Everything from the first line of the data below through the line that contains "CONCD, floor, bevel=.03)" should be written out exactly, please, and nothing more; the pictures stay out.

Available data:
--------------------------------
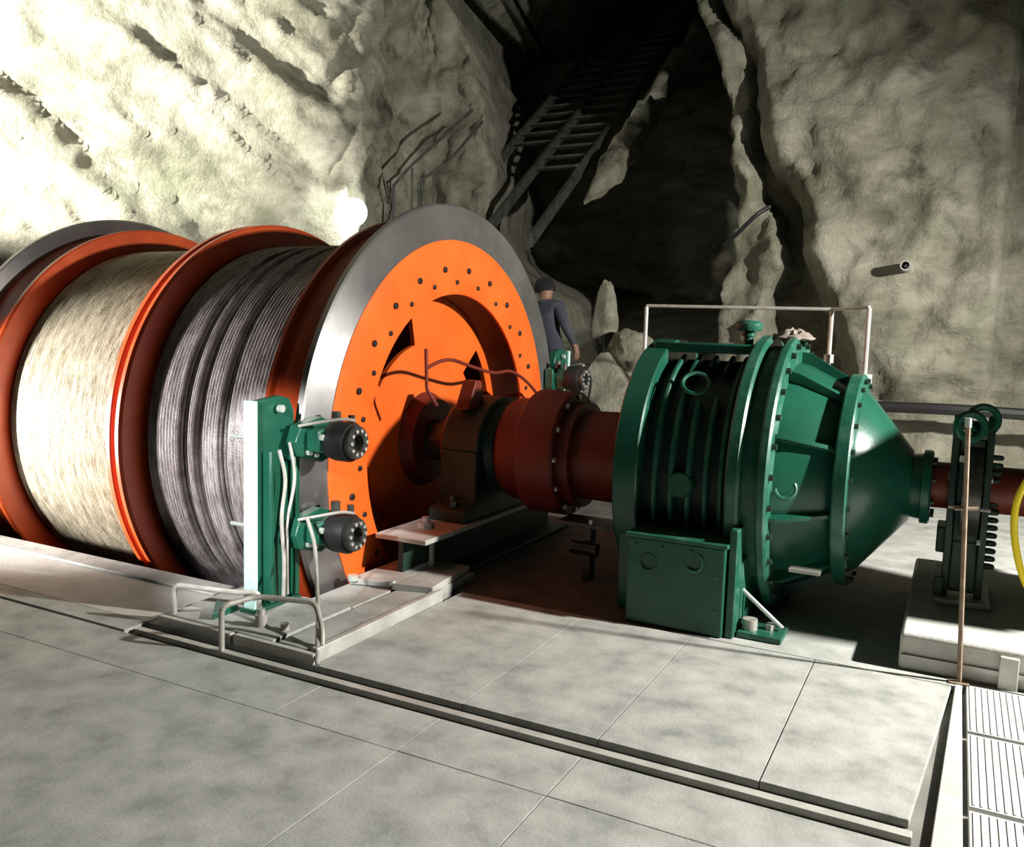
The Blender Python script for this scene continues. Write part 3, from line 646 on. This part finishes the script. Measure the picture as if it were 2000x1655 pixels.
# ================================================================== STAIR IN THE INCLINED SHAFT
sx = .75
def zz(y, off=0): return 3.0 + sx*(y - 6.0) + off
OLDS = mat('old_stair_steel', (.035, .038, .034), (.085, .085, .075), rough=.7, metal=.2, scale=6)
stt = thing('shaft_stair', (-3.3, 6.6, 3.3), 'long dark steel stairway climbing through the inclined shaft', 'staircase')
for x in (-4.40, -3.45, -2.50):
    y0, y1 = 6.3, 16.5; h = .11
    MB().add([(x+dx, y, zz(y, dz)) for dx in (-.035, .035) for (y, dz) in ((y0, -h), (y1, -h), (y1, h), (y0, h))],
             [(0,1,2,3),(7,6,5,4),(0,4,5,1),(1,5,6,2),(2,6,7,3),(3,7,4,0)]).build('stringer', OLDS, stt)
tr = MB().box((-.46, -.10, -.02), (.46, .10, .02)).mesh('tread', OLDS)
y = 8.3
while y < 16.3:
    inst('tread', tr, (-2.975, y, zz(y)), stt); y += .34
y = 9.2
while y < 16.3:
    inst('tread', tr, (-3.925, y, zz(y)), stt); y += .34
def rail2(pts, posts, label):
    e = thing('stair_handrail', posts[0], label, 'handrail')
    MB().tube(rounded(pts, .06), .022, 8).build('rail', OLDS, e)
    for (x, y, z, b) in [(p[0], p[1], p[2], p[3]) for p in posts_full]: MB().cyl((x, y, z), (x, y, b), .018, 8).build('post', OLDS, e)
    return e
posts_full = [(-4.36, 5.2, 4.00, 2.6), (-4.05, 5.25, 4.24, 2.6)]
rail2([(-4.36, 5.2, 2.6), (-4.36, 5.2, 3.98), (-4.08, 5.25, 4.27), (-3.65, 6.35, 5.33)], [(-4.36, 5.2, 2.6)], 'dark stair handrail nearer the lamp, against the grey rock pillar')
posts_full = [(-3.90, 5.3, 4.05, 2.6), (-3.72, 5.35, 4.15, 2.6)]
rail2([(-3.92, 5.25, 2.6), (-3.92, 5.25, 4.03), (-3.62, 5.6, 4.37), (-3.40, 6.25, 5.10)], [(-3.92, 5.25, 2.6)], 'dark stair handrail nearer the shaft, against the grey rock pillar')
MB().box((-4.45, 4.95, 2.2), (-3.35, 6.5, 2.6)).build('landing', CONCD, floor, bevel=.03)

# ridge of broken rock following the right side of the stair
rg = MB(); nn = 90; mm = 20
for i in range(nn):
    y = 7.3 + 6.5*i/(nn-1); 
    tp = min(1, .12 + i/14) * min(1, .2 + (nn-1-i)/10)
    w = .22 + .16*noise.noise(Vector((y*1.4, 1, 0))); hh = .30 + .22*noise.noise(Vector((y*1.7, 5, 0)))
    for k in range(mm):
        a = 2*math.pi*k/mm; q = Vector((math.cos(a), y*1.6, math.sin(a))); d = 1 + .35*noise.noise(q*1.7) + .2*noise.noise(q*4)
        rg.v.append((-1.98 + .25*noise.noise(Vector((y*.9, 0, 0))) + tp*w*d*math.cos(a), y, zz(y, -.05) + tp*hh*d*math.sin(a)))
rg.f = [(i*mm+k, i*mm+(k+1) % mm, (i+1)*mm+(k+1) % mm, (i+1)*mm+k) for i in range(nn-1) for k in range(mm)] + [list(range(mm))[::-1], list(range((nn-1)*mm, nn*mm))]
o = rg.build('rock_ridge', ROCK); tag(o, 'jagged ridge of broken rock rising along the right of the stair', 'rock')

# ================================================================== BOULDERS
def boulder(c, r, seed, label, m=ROCK):
    bm = bmesh.new(); bmesh.ops.create_icosphere(bm, subdivisions=4, radius=1)
    for v_ in bm.verts:
        p = v_.co.normalized(); q = p * 1.1 + Vector((seed * 3.1, seed, 0))
        d = 1 + .28*noise.noise(q) + .16*abs(noise.noise(q * 2.3)) + .06*noise.noise(q * 6)
        for ax_ in (Vector((.6, -.7, .4)), Vector((-.8, -.3, .5)), Vector((.2, -.6, .8)), Vector((.9, .1, .3))):
            ax_ = ax_.normalized(); k = p.dot(ax_) * d
            if k > .78: d *= .78 / k
        v_.co = Vector((p.x*r[0], p.y*r[1], p.z*r[2])) * d
    me = bpy.data.meshes.new('boulder'); bm.to_mesh(me); bm.free(); me.materials.append(m); me.shade_smooth(); me.set_sharp_from_angle(angle=R(30))
    o = bpy.data.objects.new('boulder', me); col.objects.link(o); o.location = c; o.rotation_euler = (0, 0, seed)
    return tag(o, label, 'boulder')
boulder((-.10, 4.0, .78), (.55, .55, .66), 1.2, 'big pale boulder just right of the drum, above the red coupling')
boulder((.0, 4.3, 1.52), (.34, .34, .34), 2.6, 'angular grey boulder lodged under the left railing post')
boulder((-.50, 4.5, 1.98), (.17, .2, .50), 4.3, 'narrow upright pale rock slab above the boulders')
boulder((.28, 4.2, .55), (.45, .5, .55), 5.5, 'low mossy boulder behind the left side of the gearbox')
boulder((-.75, 4.9, .95), (.65, .5, .85), 6.1, 'dark boulder behind the standing worker')

# ================================================================== WORKER
def person(loc, rz, label):
    SKIN = mat('skin', (.30, .17, .11), rough=.6); CL = mat('navy_workwear', (.040, .043, .062), (.065, .068, .09), rough=.9, scale=9)
    BOOT = mat('boot_leather', (.015, .014, .012), rough=.6); HAIR = mat('black_hair', (.008, .007, .007), rough=.9)
    J = {}; E = []
    def j(n, p, r): J[n] = (Vector(p), r)
    j('pel', (0,0,.95), .15); j('wst', (0,.01,1.10), .145); j('che', (0,.0,1.30), .165); j('sho', (0,-.01,1.42), .11); j('nec', (0,0,1.50), .058); j('hed0', (0,-.01,1.56), .075); j('hed1', (0,-.02,1.64), .092); j('hed2', (0,-.01,1.72), .068)
    for s, t in ((-1,'l'), (1,'r')):
        j('hip'+t, (s*.09,0,.90), .105); j('kne'+t, (s*.11,-.02,.50), .066); j('ank'+t, (s*.12,.02,.09), .048); j('toe'+t, (s*.13,-.14,.04), .042)
        j('cla'+t, (s*.16,0,1.41), .075); j('elb'+t, (s*.25,.02,1.13), .050); j('wri'+t, (s*.27,-.08,.90), .034); j('pal'+t, (s*.27,-.11,.82), .034)
    names = list(J); idx = {n: i for i, n in enumerate(names)}
    E = [('pel','wst'),('wst','che'),('che','sho'),('sho','nec'),('nec','hed0'),('hed0','hed1'),('hed1','hed2')]
    for t in 'lr': E += [('pel','hip'+t),('hip'+t,'kne'+t),('kne'+t,'ank'+t),('ank'+t,'toe'+t),('sho','cla'+t),('cla'+t,'elb'+t),('elb'+t,'wri'+t),('wri'+t,'pal'+t)]
    V = [J[n][0] for n in names]; Rr = [J[n][1] for n in names]; ED = [(idx[a], idx[b]) for a, b in E]
    for s, t in ((-1,'l'), (1,'r')):
        b = J['pal'+t][0]
        for k, ln in enumerate((.065, .075, .070, .055)):
            p = b + Vector((0, -.03 + .02*k, -.03)); a = len(V)
            V += [p, p + Vector((-s*.012, -.006, -ln*.55)), p + Vector((-s*.03, -.008, -ln))]; Rr += [.0095, .009, .008]
            ED += [(idx['pal'+t], a), (a, a+1), (a+1, a+2)]
        a = len(V); V += [b + Vector((-s*.015, -.04, .005)), b + Vector((-s*.03, -.055, -.035))]; Rr += [.011, .009]; ED += [(idx['pal'+t], a), (a, a+1)]
    me = bpy.data.meshes.new('person_cage'); me.from_pydata(V, ED, [])
    tmp = bpy.data.objects.new('person_cage', me); col.objects.link(tmp)
    tmp.modifiers.new('skin', 'SKIN').use_smooth_shade = True
    for i, sv in enumerate(me.skin_vertices[0].data): sv.radius = (Rr[i], Rr[i] * (.78 if names[i] in ('pel','wst','che','sho') else 1) if i < len(names) else Rr[i])if i < len(names) else (Rr[i], Rr[i]); sv.use_root = (i == 0)
    tmp.modifiers.new('sub', 'SUBSURF').levels = 2
    dg = bpy.context.evaluated_depsgraph_get(); dg.update()
    body = bpy.data.meshes.new_from_object(tmp.evaluated_get(dg)); body.name = 'person'
    bpy.data.objects.remove(tmp)
    body.materials.clear()
    for m_ in (CL, SKIN, BOOT): body.materials.append(m_)
    for p in body.polygons:
        c = p.center; p.use_smooth = True
        p.material_index = 1 if (c.z > 1.50 or (abs(c.x) > .22 and c.z < .91)) else (2 if c.z < .13 else 0)
    o = bpy.data.objects.new('person', body); col.objects.link(o); o.location = loc; o.rotation_euler = (Matrix.Rotation(R(-7), 3, 'Y') @ Matrix.Rotation(rz, 3, 'Z')).to_euler(); o.scale = (1.28, 1.2, 1.02)
    WL[o.name] = Vector((0, 0, 0))
    def ch(name, mb, m_):
        q = bpy.data.objects.new(name, mb.mesh(name, m_)); col.objects.link(q); q.parent = o; return q
    hr = MB(); hr.v = []; n, k = 24, 12
    for a in range(k+1):
        for b in range(n):
            ph = math.pi * .62 * a / k; t = 2*math.pi*b/n; s_ = 1.0 if math.sin(t) > -.3 else .93
            hr.v.append((.112*math.sin(ph)*math.cos(t), -.008 + .122*s_*math.sin(ph)*math.sin(t), 1.66 + .13*math.cos(ph)))
    hr.f = [(a*n+b, a*n+(b+1) % n, (a+1)*n+(b+1) % n, (a+1)*n+b) for a in range(k) for b in range(n)]
    ch('hair', hr, HAIR)
    ch('nose', MB().cyl((0, -.105, 1.665), (0, -.128, 1.625), .010, 8, r2=.017), SKIN)
    for s in (-1, 1):
        ch('ear', MB().torus((s*.098, .0, 1.645), (1, 0, 0), .020, .009, 12), SKIN)
        ch('eye', MB().lathe([(-.013, .001), (-.009, .009), (0, .012), (.009, .009), (.013, .001)], c=(s*.035, 1.675), seg=10, ax='y'), BOOT).location.y = -.100
    ch('mouth', MB().box((-.025, -.108, 1.592), (.025, -.095, 1.600)), DRED)
    ch('collar', MB().lathe([(1.455, .085), (1.505, .072), (1.505, .064), (1.46, .07)], c=(0, 0), seg=20, ax='z'), CL)
    return tag(o, label, 'person')
person((-.96, 4.05, .68), R(165), 'person in dark navy work clothes half hidden behind the drum')
MB().box((-2.2, 3.7, -.02), (-.70, 4.5, .66)).build('ledge', ROCK, floor, bevel=.06)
--------------------------------
Answer to this problem:
The Blender Python script for this scene continues. Write part 3, from line 646 on. This part finishes the script. Measure the picture as if it were 2000x1655 pixels.
# ================================================================== STAIR IN THE INCLINED SHAFT
sx = .75
def zz(y, off=0): return 3.0 + sx*(y - 6.0) + off
OLDS = mat('old_stair_steel', (.035, .038, .034), (.085, .085, .075), rough=.7, metal=.2, scale=6)
stt = thing('shaft_stair', (-3.3, 6.6, 3.3), 'long dark steel stairway climbing through the inclined shaft', 'staircase')
for x in (-4.40, -3.45, -2.50):
    y0, y1 = 6.3, 16.5; h = .11
    MB().add([(x+dx, y, zz(y, dz)) for dx in (-.035, .035) for (y, dz) in ((y0, -h), (y1, -h), (y1, h), (y0, h))],
             [(0,1,2,3),(7,6,5,4),(0,4,5,1),(1,5,6,2),(2,6,7,3),(3,7,4,0)]).build('stringer', OLDS, stt)
tr = MB().box((-.46, -.10, -.02), (.46, .10, .02)).mesh('tread', OLDS)
y = 8.3
while y < 16.3:
    inst('tread', tr, (-2.975, y, zz(y)), stt); y += .34
y = 9.2
while y < 16.3:
    inst('tread', tr, (-3.925, y, zz(y)), stt); y += .34
def rail2(pts, posts, label):
    e = thing('stair_handrail', posts[0], label, 'handrail')
    MB().tube(rounded(pts, .06), .022, 8).build('rail', OLDS, e)
    for (x, y, z, b) in [(p[0], p[1], p[2], p[3]) for p in posts_full]: MB().cyl((x, y, z), (x, y, b), .018, 8).build('post', OLDS, e)
    return e
posts_full = [(-4.36, 5.2, 4.00, 2.6), (-4.05, 5.25, 4.24, 2.6)]
rail2([(-4.36, 5.2, 2.6), (-4.36, 5.2, 3.98), (-4.08, 5.25, 4.27), (-3.65, 6.35, 5.33)], [(-4.36, 5.2, 2.6)], 'dark stair handrail nearer the lamp, against the grey rock pillar')
posts_full = [(-3.90, 5.3, 4.05, 2.6), (-3.72, 5.35, 4.15, 2.6)]
rail2([(-3.92, 5.25, 2.6), (-3.92, 5.25, 4.03), (-3.62, 5.6, 4.37), (-3.40, 6.25, 5.10)], [(-3.92, 5.25, 2.6)], 'dark stair handrail nearer the shaft, against the grey rock pillar')
MB().box((-4.45, 4.95, 2.2), (-3.35, 6.5, 2.6)).build('landing', CONCD, floor, bevel=.03)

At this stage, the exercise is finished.